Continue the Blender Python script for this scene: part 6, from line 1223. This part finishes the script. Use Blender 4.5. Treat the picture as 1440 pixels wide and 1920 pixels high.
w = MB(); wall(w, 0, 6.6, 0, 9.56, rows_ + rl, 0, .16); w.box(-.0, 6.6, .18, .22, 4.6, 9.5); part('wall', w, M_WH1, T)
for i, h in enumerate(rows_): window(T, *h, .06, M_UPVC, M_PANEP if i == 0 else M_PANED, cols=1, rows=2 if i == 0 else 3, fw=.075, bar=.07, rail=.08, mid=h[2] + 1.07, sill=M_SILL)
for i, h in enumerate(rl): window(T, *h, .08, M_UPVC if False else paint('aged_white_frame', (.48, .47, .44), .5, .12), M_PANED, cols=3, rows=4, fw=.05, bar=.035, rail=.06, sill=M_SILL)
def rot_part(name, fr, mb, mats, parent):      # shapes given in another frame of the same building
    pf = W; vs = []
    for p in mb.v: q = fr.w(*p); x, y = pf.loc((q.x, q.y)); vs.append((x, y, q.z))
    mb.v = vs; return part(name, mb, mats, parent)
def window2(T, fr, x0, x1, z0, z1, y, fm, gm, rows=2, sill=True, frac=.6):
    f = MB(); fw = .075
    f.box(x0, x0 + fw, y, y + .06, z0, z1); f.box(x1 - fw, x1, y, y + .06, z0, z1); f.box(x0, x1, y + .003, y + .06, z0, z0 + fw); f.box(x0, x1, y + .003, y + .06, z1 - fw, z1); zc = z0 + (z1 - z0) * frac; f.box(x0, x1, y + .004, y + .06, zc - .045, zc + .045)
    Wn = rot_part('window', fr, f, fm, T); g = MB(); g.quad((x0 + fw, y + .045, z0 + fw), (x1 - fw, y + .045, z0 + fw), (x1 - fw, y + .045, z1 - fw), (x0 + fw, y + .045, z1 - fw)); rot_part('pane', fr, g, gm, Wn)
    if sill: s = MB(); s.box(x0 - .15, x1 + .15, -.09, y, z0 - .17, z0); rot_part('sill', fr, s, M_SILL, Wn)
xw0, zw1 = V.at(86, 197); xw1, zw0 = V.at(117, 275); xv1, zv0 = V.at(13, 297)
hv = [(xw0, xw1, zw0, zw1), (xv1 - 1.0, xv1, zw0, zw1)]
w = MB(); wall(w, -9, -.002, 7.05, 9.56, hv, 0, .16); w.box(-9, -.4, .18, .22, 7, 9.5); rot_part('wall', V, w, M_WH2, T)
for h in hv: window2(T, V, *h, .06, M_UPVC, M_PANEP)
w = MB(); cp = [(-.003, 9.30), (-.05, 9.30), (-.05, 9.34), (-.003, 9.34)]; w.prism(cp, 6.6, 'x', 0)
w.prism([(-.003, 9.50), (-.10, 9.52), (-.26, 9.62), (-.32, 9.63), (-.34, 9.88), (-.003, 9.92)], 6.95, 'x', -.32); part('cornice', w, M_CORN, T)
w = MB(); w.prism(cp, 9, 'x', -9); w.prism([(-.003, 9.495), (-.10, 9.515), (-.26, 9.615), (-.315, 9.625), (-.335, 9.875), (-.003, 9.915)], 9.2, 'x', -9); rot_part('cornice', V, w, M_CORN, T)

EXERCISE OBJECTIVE
Each line above must be reproduced exactly as it stands.

OUTPUT
Continue the Blender Python script for this scene: part 6, from line 1223. This part finishes the script. Use Blender 4.5. Treat the picture as 1440 pixels wide and 1920 pixels high.
w = MB(); wall(w, 0, 6.6, 0, 9.56, rows_ + rl, 0, .16); w.box(-.0, 6.6, .18, .22, 4.6, 9.5); part('wall', w, M_WH1, T)
for i, h in enumerate(rows_): window(T, *h, .06, M_UPVC, M_PANEP if i == 0 else M_PANED, cols=1, rows=2 if i == 0 else 3, fw=.075, bar=.07, rail=.08, mid=h[2] + 1.07, sill=M_SILL)
for i, h in enumerate(rl): window(T, *h, .08, M_UPVC if False else paint('aged_white_frame', (.48, .47, .44), .5, .12), M_PANED, cols=3, rows=4, fw=.05, bar=.035, rail=.06, sill=M_SILL)
def rot_part(name, fr, mb, mats, parent):      # shapes given in another frame of the same building
    pf = W; vs = []
    for p in mb.v: q = fr.w(*p); x, y = pf.loc((q.x, q.y)); vs.append((x, y, q.z))
    mb.v = vs; return part(name, mb, mats, parent)
def window2(T, fr, x0, x1, z0, z1, y, fm, gm, rows=2, sill=True, frac=.6):
    f = MB(); fw = .075
    f.box(x0, x0 + fw, y, y + .06, z0, z1); f.box(x1 - fw, x1, y, y + .06, z0, z1); f.box(x0, x1, y + .003, y + .06, z0, z0 + fw); f.box(x0, x1, y + .003, y + .06, z1 - fw, z1); zc = z0 + (z1 - z0) * frac; f.box(x0, x1, y + .004, y + .06, zc - .045, zc + .045)
    Wn = rot_part('window', fr, f, fm, T); g = MB(); g.quad((x0 + fw, y + .045, z0 + fw), (x1 - fw, y + .045, z0 + fw), (x1 - fw, y + .045, z1 - fw), (x0 + fw, y + .045, z1 - fw)); rot_part('pane', fr, g, gm, Wn)
    if sill: s = MB(); s.box(x0 - .15, x1 + .15, -.09, y, z0 - .17, z0); rot_part('sill', fr, s, M_SILL, Wn)
xw0, zw1 = V.at(86, 197); xw1, zw0 = V.at(117, 275); xv1, zv0 = V.at(13, 297)
hv = [(xw0, xw1, zw0, zw1), (xv1 - 1.0, xv1, zw0, zw1)]
w = MB(); wall(w, -9, -.002, 7.05, 9.56, hv, 0, .16); w.box(-9, -.4, .18, .22, 7, 9.5); rot_part('wall', V, w, M_WH2, T)
for h in hv: window2(T, V, *h, .06, M_UPVC, M_PANEP)
w = MB(); cp = [(-.003, 9.30), (-.05, 9.30), (-.05, 9.34), (-.003, 9.34)]; w.prism(cp, 6.6, 'x', 0)
w.prism([(-.003, 9.50), (-.10, 9.52), (-.26, 9.62), (-.32, 9.63), (-.34, 9.88), (-.003, 9.92)], 6.95, 'x', -.32); part('cornice', w, M_CORN, T)
w = MB(); w.prism(cp, 9, 'x', -9); w.prism([(-.003, 9.495), (-.10, 9.515), (-.26, 9.615), (-.315, 9.625), (-.335, 9.875), (-.003, 9.915)], 9.2, 'x', -9); rot_part('cornice', V, w, M_CORN, T)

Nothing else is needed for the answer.